Thinking About Cognitive Scientists Thinking About Religion
170 St. George Street, JHB Room 100
Time: Apr 29th, 4:00 pm End: Apr 29th, 6:00 pm
Interest Categories: Religion, Study of (FAS), Political Science, Philosophy (UTSC), Philosophy (UTM), Philosophy (FAS), Humanities, History & Philosophy of Science & Technology (FAS), Ethics, English and Drama (UTM), English (UTSC), English (FAS), Comparative Literature (FAS), 2000-
Lecture by John Lardas Modern

The Centre for Ethics presents Graduate Student Conference

Deus v. Machina


Thinking About Cognitive Scientists Thinking About Religion

John Lardas Modern

Modern teaches classes in American religious history, literature, technology, and aesthetics.

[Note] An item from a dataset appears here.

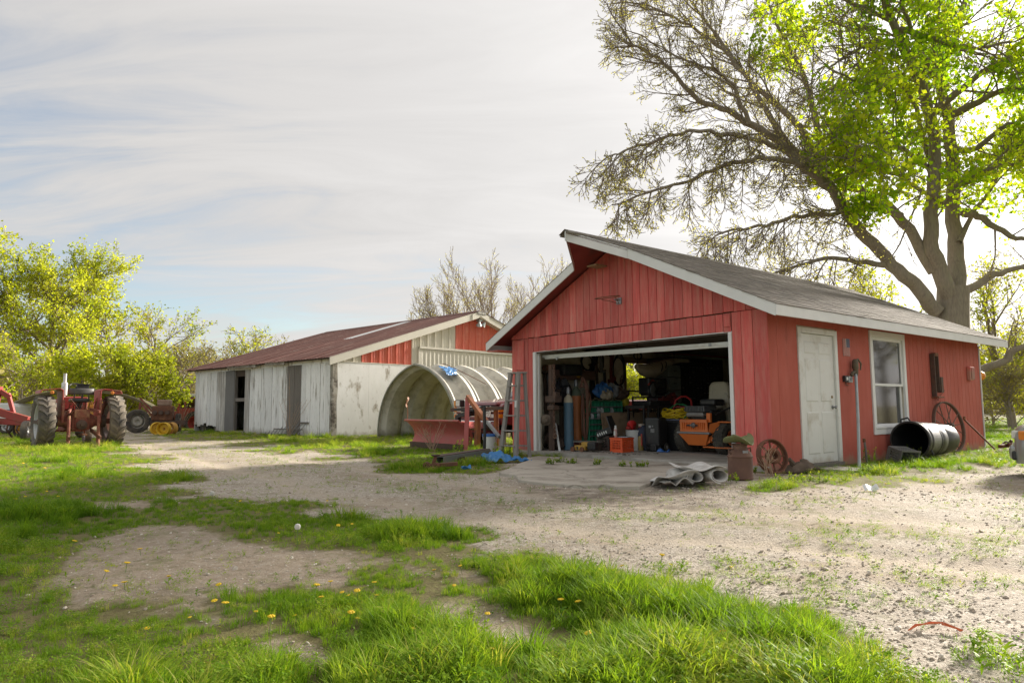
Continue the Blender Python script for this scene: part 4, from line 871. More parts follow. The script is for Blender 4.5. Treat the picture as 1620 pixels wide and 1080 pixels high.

Modern is the author of The Bop Apocalypse: The Religious Visions of Kerouac, Ginsberg, and Burroughs (University of Illinois Press, 2001) and Secularism in Antebellum America (University of Chicago Press, 2011). Modern's work has appeared in journals such as American Literary History,Social Text, Journal of the American Academy of Religion, Church History, Method & Theory in the Study of Religion as well as in a range of on-line venues. Modern's work has been funded by the Woodrow Wilson Foundation, the National Endowment for the Humanities, and the Social Science Research Council. He is currently at work on two projects: "The Religion Machine, or; A Particular History of Cognitive Science" and "Akron Devo Divine: A Delirious History of Rubber At the End of the World." Modern is an editor-at-large for The Immanent Frame. He was also co-curator of Frequencies: A Collaborative Genealogy of Spirituality and is currently co-editor of Class 200: New Studies in Religion (both with Kathryn Lofton)

This lecture offers a genealogical perspective on the hyperactive agency detection device (HADD), a central concept in the contemporary cognitive science of religion. HADD is a machine of sorts, inside your head right now. Indeed, HADD is the machine that makes your prayers possible. It is a prayer machine by any other name. It scans the horizon for movement and pattern and alerts us to forces of otherness, variously construed. It is the machine that runs the programs of prayer, of sensing God as a fully realized agent. It is on all of the time, a form of troubleshooting the lines of transmission between you and what is on the other side of the screen. And it is the thing, this machine-for if we are talking about science we must be talking about the talking about materiality-that is said to offer some purchase on the phenomena of religion.